Folha de S. Paulo


César Muñoz Acebes

A privatização perversa das prisões

As prisões pernambucanas se tornaram verdadeiros empreendimentos privados. Imagine, se puder, como é estar preso ali. Por R$ 2.000, você pode comprar um "barraco", cubículo de madeira onde poderá jogar um colchão. Se você não tiver dinheiro, terá de competir com outros presos por algum espaço para dormir no corredor.

Para passar o tempo, você pode consumir cachaça artesanal, maconha e crack. Está sem grana? Você pode comprar a crédito, pelo dobro do preço, e pagar no próximo fim de semana, quando sua mãe lhe trouxer dinheiro. Você, porém, terá de separar uma parte para pagar uma "cota" semanal, ou será espancado.

Quem embolsa os lucros é o "chaveiro", o preso que goza da confiança das autoridades do presídio. Cada chaveiro recebe as chaves de um pavilhão e exerce o controle sobre ele. O chaveiro usa uma milícia, formada por outros presos, para espancá-lo, caso você conteste sua autoridade ou deva dinheiro a ele.

Ele também pode fazer com que você termine em uma cela de castigo. Os agentes penitenciários fazem vista grossa, ou recebem propina.

Essa é a terrível fotografia da vida nas prisões pernambucanas após visitar quatro delas. Entrevistei dezenas de detentos, egressos, familiares e autoridades.

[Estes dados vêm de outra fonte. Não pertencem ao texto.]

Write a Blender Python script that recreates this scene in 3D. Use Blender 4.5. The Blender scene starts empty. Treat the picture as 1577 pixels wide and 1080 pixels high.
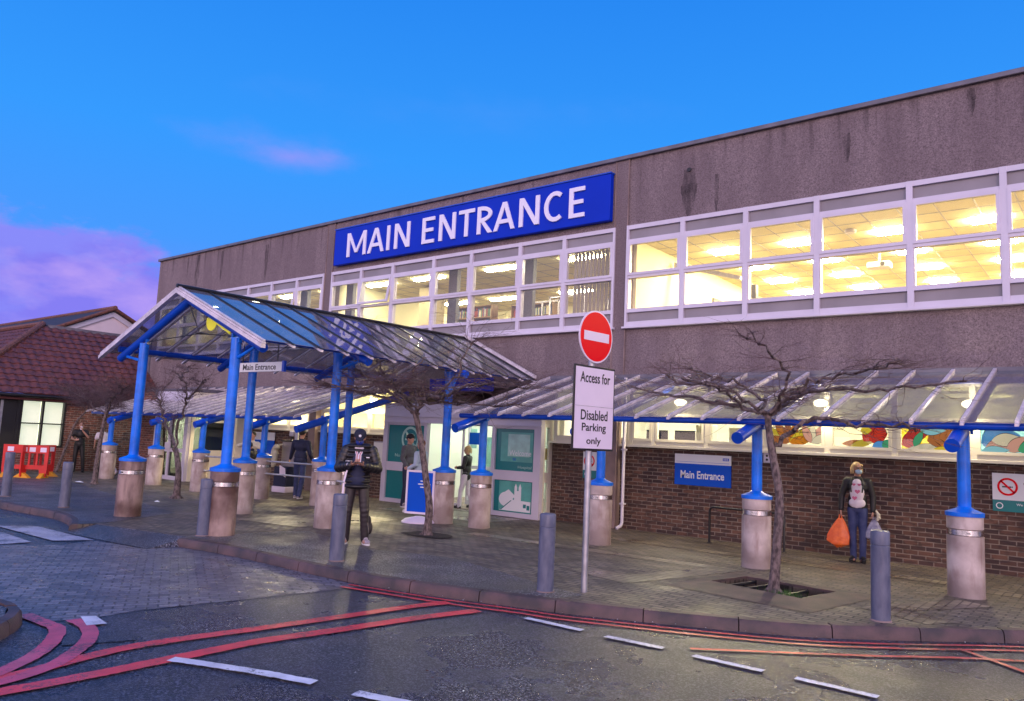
import bpy, bmesh, math, random
from mathutils import Vector, Matrix
S = bpy.context.scene
COL = S.collection
R_ = math.radians
# ------------------------------------------------------------------ camera
cam = bpy.data.cameras.new('camera'); camo = bpy.data.objects.new('camera', cam); COL.objects.link(camo)
cam.sensor_width = 36.0; cam.lens = 36.0 * 1190 / 1577; cam.clip_end = 2000; cam.clip_start = .05
_m = ((0.7804, -0.0369, -0.6241), (0.6235, 0.1184, 0.7728), (0.0454, -0.9923, 0.1153))
rt = Vector([r[0] for r in _m]).normalized(); bk = -Vector([r[2] for r in _m]).normalized()
upv = bk.cross(rt).normalized(); rt = upv.cross(bk)
camo.matrix_world = Matrix(((rt.x, upv.x, bk.x, 0), (rt.y, upv.y, bk.y, 0), (rt.z, upv.z, bk.z, 1.70), (0, 0, 0, 1)))
S.camera = camo
# ------------------------------------------------------------------ render set-up
S.render.engine = 'CYCLES'
S.cycles.use_denoising = True
S.cycles.max_bounces = 8; S.cycles.transparent_max_bounces = 24
S.cycles.glossy_bounces = 4; S.cycles.transmission_bounces = 4; S.cycles.diffuse_bounces = 3
S.cycles.sample_clamp_indirect = 4.0
S.cycles.caustics_reflective = False; S.cycles.caustics_refractive = False
S.view_settings.view_transform = 'Standard'; S.view_settings.look = 'None'
S.view_settings.exposure = 0.0; S.view_settings.gamma = 1.0
# ------------------------------------------------------------------ world: blue dusk sky, pink afterglow behind the camera, small clouds
W = bpy.data.worlds.new('World'); S.world = W; W.use_nodes = True
nt = W.node_tree; nt.nodes.clear()
def wn(t, **k):
    n = nt.nodes.new(t)
    for a, b in k.items(): setattr(n, a, b)
    return n
def wl(a, b): nt.links.new(a, b)
def wmath(op, a, b=None, c=None, clamp=False):
    n = wn('ShaderNodeMath', operation=op, use_clamp=clamp)
    for i, v in enumerate((a, b, c)):
        if v is None: continue
        if isinstance(v, (int, float)): n.inputs[i].default_value = v
        else: wl(v, n.inputs[i])
    return n.outputs[0]
def wmix(f, a, b):
    n = wn('ShaderNodeMix', data_type='RGBA')
    if isinstance(f, (int, float)): n.inputs[0].default_value = f
    else: wl(f, n.inputs[0])
    for i, v in ((6, a), (7, b)):
        if isinstance(v, tuple): n.inputs[i].default_value = (*v, 1)
        else: wl(v, n.inputs[i])
    return n.outputs[2]
tc = wn('ShaderNodeTexCoord'); sep = wn('ShaderNodeSeparateXYZ'); wl(tc.outputs['Generated'], sep.inputs[0])
def ramp_world(fac, stops):
    r = wn('ShaderNodeValToRGB'); cr = r.color_ramp
    while len(cr.elements) < len(stops): cr.elements.new(.5)
    for e, (p, c) in zip(cr.elements, stops): e.position = p; e.color = (*c, 1)
    wl(fac, r.inputs[0]); return r.outputs[0]
front = ramp_world(sep.outputs['Z'], [(0.0, (.22, .23, .85)), (.10, (.17, .27, .98)), (.22, (.065, .33, 1.0)), (.34, (.038, .33, 1.0)), (.52, (.022, .25, .90)), (1.0, (.015, .14, .66))])
back = ramp_world(sep.outputs['Z'], [(0.0, (2.5, 1.85, 1.85)), (.18, (2.4, 1.9, 2.15)), (.45, (1.3, 1.25, 1.95)), (1.0, (.20, .34, .85))])
# how far the direction turns away from the view: glow sits behind the camera, to the right
dn = wn('ShaderNodeVectorMath', operation='DOT_PRODUCT'); wl(tc.outputs['Generated'], dn.inputs[0]); dn.inputs[1].default_value = (0.50, -0.86, 0)
bf = wn('ShaderNodeMapRange', interpolation_type='SMOOTHSTEP'); wl(dn.outputs['Value'], bf.inputs[0]); bf.inputs[1].default_value = -.35; bf.inputs[2].default_value = .75
sky = wmix(bf.outputs[0], front, back)
noi = wn('ShaderNodeTexNoise'); noi.inputs['Scale'].default_value = 6; noi.inputs['Detail'].default_value = 7; noi.inputs['Roughness'].default_value = .55
mp = wn('ShaderNodeMapping'); mp.inputs['Scale'].default_value = (1, 1, 3.2); wl(tc.outputs['Generated'], mp.inputs[0]); wl(mp.outputs[0], noi.inputs['Vector'])
def cloud(base, d, rx, rz, col, amt, nz=1.0, soft=.35, col2=None):
    dv = wn('ShaderNodeVectorMath', operation='SUBTRACT'); wl(tc.outputs['Generated'], dv.inputs[0]); dv.inputs[1].default_value = d
    sc = wn('ShaderNodeVectorMath', operation='MULTIPLY'); wl(dv.outputs[0], sc.inputs[0]); sc.inputs[1].default_value = (1/rx, 1/rx, 1/rz)
    ln = wn('ShaderNodeVectorMath', operation='LENGTH'); wl(sc.outputs[0], ln.inputs[0])
    v = wmath('ADD', wmath('SUBTRACT', 1., ln.outputs['Value']), wmath('MULTIPLY', wmath('SUBTRACT', noi.outputs[0], .5), nz * 4))
    mr = wn('ShaderNodeMapRange', interpolation_type='SMOOTHSTEP'); wl(v, mr.inputs[0]); mr.inputs[1].default_value = 0; mr.inputs[2].default_value = soft * 2.4
    mr.inputs[3].default_value = 0; mr.inputs[4].default_value = amt
    cc = col if col2 is None else wmix(wmath('MULTIPLY', wmath('SUBTRACT', noi2.outputs[0], .42), 5., clamp=True), col2, col)
    return wmix(mr.outputs[0], base, cc)
noi.inputs['Scale'].default_value = 7; noi.inputs['Detail'].default_value = 9; noi.inputs['Roughness'].default_value = .58
mp.inputs['Scale'].default_value = (1, 1, 2.2)
noi2 = wn('ShaderNodeTexNoise'); noi2.inputs['Scale'].default_value = 9; noi2.inputs['Detail'].default_value = 6; wl(mp.outputs[0], noi2.inputs['Vector'])
sky = cloud(sky, (-.80, .51, .336), .12, .026, (.17, .33, .99), .7, .5, .5)
sky = cloud(sky, (-.785, .528, .328), .085, .026, (.36, .32, .95), .80, .38, .50)
sky = cloud(sky, (-.60, .70, .40), .30, .03, (.09, .33, .98), .35, .7, .6)
sky = cloud(sky, (-.957, .26, .150), .24, .080, (.50, .38, .94), .95, .55, .16, (.26, .26, .96))
sky = cloud(sky, (-.90, .405, .130), .16, .065, (.48, .34, .93), .95, .55, .18, (.24, .21, .90))
sky = cloud(sky, (-.93, .34, .07), .26, .050, (.24, .21, .84), .7, .4, .5)
sky = cloud(sky, (-.15, -.95, .22), .8, .10, (1.6, .9, 1.1), .6, .8, .5)
bg = wn('ShaderNodeBackground'); wl(sky, bg.inputs[0]); bg.inputs[1].default_value = 1.0
wo = wn('ShaderNodeOutputWorld'); wl(bg.outputs[0], wo.inputs[0])
# weak warm afterglow of the sun that has just set, behind and to the right of the camera
sun = bpy.data.lights.new('afterglow_sun', 'SUN'); sun.energy = 0.9; sun.angle = R_(22); sun.color = (1, .66, .62)
suno = bpy.data.objects.new('afterglow_sun', sun); COL.objects.link(suno)
suno.rotation_euler = Vector((-.62, .74, -.26)).to_track_quat('-Z', 'Y').to_euler()
# ------------------------------------------------------------------ materials
MATS = {}
def mat(name, base=(.5, .5, .5), rough=.6, metal=0., var=0., vs=3., base2=None, bump=0., bs=60., emit=None, es=0., coat=0., spec=.5, alpha=None, stretch=(1, 1, 1), detail=6):
    m = bpy.data.materials.new(name); m.use_nodes = True; n = m.node_tree; p = n.nodes['Principled BSDF']
    p.inputs['Base Color'].default_value = (*base, 1); p.inputs['Roughness'].default_value = rough; p.inputs['Metallic'].default_value = metal
    p.inputs['Coat Weight'].default_value = coat; p.inputs['Specular IOR Level'].default_value = spec
    g = n.nodes.new('ShaderNodeNewGeometry'); mp = n.nodes.new('ShaderNodeMapping'); mp.inputs['Scale'].default_value = stretch
    n.links.new(g.outputs['Position'], mp.inputs[0])
    if var or base2:
        b2 = base2 or tuple(c * (1 - var) for c in base)
        t = n.nodes.new('ShaderNodeTexNoise'); t.inputs['Scale'].default_value = vs; t.inputs['Detail'].default_value = detail; n.links.new(mp.outputs[0], t.inputs['Vector'])
        r = n.nodes.new('ShaderNodeValToRGB'); r.color_ramp.elements[0].position = .36; r.color_ramp.elements[1].position = .64
        r.color_ramp.elements[0].color = (*b2, 1); r.color_ramp.elements[1].color = (*base, 1)
        n.links.new(t.outputs[0], r.inputs[0]); n.links.new(r.outputs[0], p.inputs['Base Color'])
    if bump:
        t = n.nodes.new('ShaderNodeTexNoise'); t.inputs['Scale'].default_value = bs; t.inputs['Detail'].default_value = 4; n.links.new(mp.outputs[0], t.inputs['Vector'])
        b = n.nodes.new('ShaderNodeBump'); b.inputs['Strength'].default_value = bump; b.inputs['Distance'].default_value = .01
        n.links.new(t.outputs[0], b.inputs['Height']); n.links.new(b.outputs[0], p.inputs['Normal'])
    if emit: p.inputs['Emission Color'].default_value = (*emit, 1); p.inputs['Emission Strength'].default_value = es
    MATS[name] = m; return m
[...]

Embora a existência dos chaveiros seja uma característica particular de Pernambuco, a situação que ali impera reflete um problema nacional: a superlotação e a escassez de pessoal qualificado tornam praticamente impossível controlar as prisões. No Maranhão, as maiores facções criminosas do Estado foram criadas pelos presos para se protegerem, dado o fracasso do governo em garantir sua segurança.

As prisões brasileiras abrigam mais de 607 mil pessoas, mas só têm vagas para cerca de 377 mil. As prisões pernambucanas são as mais superlotadas (31.700 presos em agosto de 2015, de acordo com dados do Estado), com três vezes mais presos que a sua capacidade.

Em Curado, o maior complexo penitenciário do Estado, entrei em uma cela com seis leitos de cimento para 60 homens, onde não havia espaço no chão para que todos se deitassem. O cheiro de suor, fezes e mofo era insuportável. O chaveiro permitia que os presos saíssem por apenas uma ou duas horas por semana.

Não surpreende, pois, que a incidência do HIV nas prisões pernambucanas seja mais de 40 vezes maior que a verificada na população em geral e a recorrência de tuberculose seja quase cem vezes maior.

Obviamente, quem comete crimes deve responder por eles e, se a lei o determinar, cumprir pena recluso, desde que a sentença seja proporcional ao crime. No entanto, quase 60% dos detentos em Pernambuco estão ali aguardando julgamento. Ainda que fossem condenados, ninguém deveria sofrer com esse tipo de condição desumana.

Apesar disso, há um sinal de esperança. Neste ano, todos os Estados iniciaram programas de audiências de custódia, durante as quais os juízes veem os suspeitos logo após sua detenção para decidir se devem permanecer presos ou aguardar o julgamento em liberdade.

Os juízes também podem identificar sinais de maus-tratos por parte da polícia. Tais audiências ajudam a reduzir a superlotação ao prevenir o encarceramento ilegal de suspeitos de crimes não violentos enquanto aguardam julgamento.

Solucionar os problemas do sistema prisional é de interesse dos cidadãos. A formação de facções criminosas nas prisões resulta em violência fora delas.

O Brasil precisa retomar o controle de suas prisões, além de parar de encarcerar pessoas que não deveriam estar presas. Viabilizar uma audiência de custódia para toda pessoa presa seria um bom primeiro passo.

CESAR MUÑOZ ACEBES, 42, é pesquisador da ONG Human Rights Watch e autor de um novo relatório sobre as prisões de Pernambuco.